Origin of “Fish” as an exclamation or mild oath
One of the characters in Bojack Horseman would often say “fish” as an exclamation or mild oath (mary, mr. Shakespeare). I just thought this was a peculiarity of the show, but I heard another usage today in King of the Hill in the same exact manner.
Perhaps the two shows are linked, but I suspect this is not the case. Does anyone know if “fish” has been used in such a manner?

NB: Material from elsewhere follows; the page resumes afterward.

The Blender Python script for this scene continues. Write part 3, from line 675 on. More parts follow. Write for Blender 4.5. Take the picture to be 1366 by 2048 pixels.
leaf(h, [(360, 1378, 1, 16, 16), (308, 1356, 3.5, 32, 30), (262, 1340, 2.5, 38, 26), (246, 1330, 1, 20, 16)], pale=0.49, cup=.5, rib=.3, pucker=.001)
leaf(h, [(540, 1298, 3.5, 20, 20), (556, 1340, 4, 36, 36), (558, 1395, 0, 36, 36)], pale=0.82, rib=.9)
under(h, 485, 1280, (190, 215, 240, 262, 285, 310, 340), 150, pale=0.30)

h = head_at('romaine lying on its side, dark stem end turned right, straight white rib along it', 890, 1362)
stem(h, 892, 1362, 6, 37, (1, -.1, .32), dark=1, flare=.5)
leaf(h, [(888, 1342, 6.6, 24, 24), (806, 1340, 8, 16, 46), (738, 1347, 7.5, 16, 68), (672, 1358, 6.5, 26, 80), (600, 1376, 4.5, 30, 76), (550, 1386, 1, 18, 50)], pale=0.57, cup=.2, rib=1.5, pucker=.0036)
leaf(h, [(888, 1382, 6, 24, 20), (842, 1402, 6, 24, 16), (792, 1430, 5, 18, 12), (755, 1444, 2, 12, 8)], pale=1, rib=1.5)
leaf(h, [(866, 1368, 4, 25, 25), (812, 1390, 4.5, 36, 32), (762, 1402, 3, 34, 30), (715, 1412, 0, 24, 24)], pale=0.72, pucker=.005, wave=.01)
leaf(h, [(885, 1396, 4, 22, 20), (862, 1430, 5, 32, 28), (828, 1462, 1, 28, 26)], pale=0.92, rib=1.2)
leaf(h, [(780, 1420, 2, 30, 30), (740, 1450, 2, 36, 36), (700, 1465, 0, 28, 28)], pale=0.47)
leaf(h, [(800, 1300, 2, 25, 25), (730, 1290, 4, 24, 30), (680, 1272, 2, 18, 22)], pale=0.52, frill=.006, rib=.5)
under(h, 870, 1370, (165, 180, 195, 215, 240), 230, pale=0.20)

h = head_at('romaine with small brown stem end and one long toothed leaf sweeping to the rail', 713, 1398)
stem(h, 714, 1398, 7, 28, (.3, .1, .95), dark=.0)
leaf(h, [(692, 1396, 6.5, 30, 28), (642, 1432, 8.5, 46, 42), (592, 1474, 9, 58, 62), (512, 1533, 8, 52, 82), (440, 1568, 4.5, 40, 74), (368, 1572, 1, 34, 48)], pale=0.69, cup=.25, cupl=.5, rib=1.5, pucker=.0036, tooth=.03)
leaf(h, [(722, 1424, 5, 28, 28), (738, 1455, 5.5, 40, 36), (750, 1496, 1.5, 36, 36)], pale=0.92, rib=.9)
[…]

It is a shortened form of a minced oath:
From Merriam Webster:
Odsfish! Definition: a mild oath
There have been a great number of ways that the English speaking people have used od as a stand-in for God (or, as the Oxford English Dictionary memorably puts it, as a “euphemistic substitute for God in asseverative or exclamatory formulae”). Odsfish, which is the less-common variant of odds fish, is thought to be a euphemistic way of saying "God's fish."
Ay, ay, trust to that, and hang me, quoth Panurge, yours is a very pretty Fancy; Od's Fish, did I not give you a sufficient account of the Elements Transmutation, and the Blunders that are made of Roast for Boyld, and Boyld for Roast?- François Rabelais, Pantagruel’s Voyage to the Oracle of the Bottle (trans. by P. A. Motteux), 1694
OED, which I trust more, adds
od's fish int. [perhaps alteration of God's flesh]
1634 T. Heywood & R. Brome Late Lancashire Witches v. sig. L2v O here comes more o' your Naunts, Naunt Dickenson & Naunt Hargrave, ods fish and your Granny Johnson too.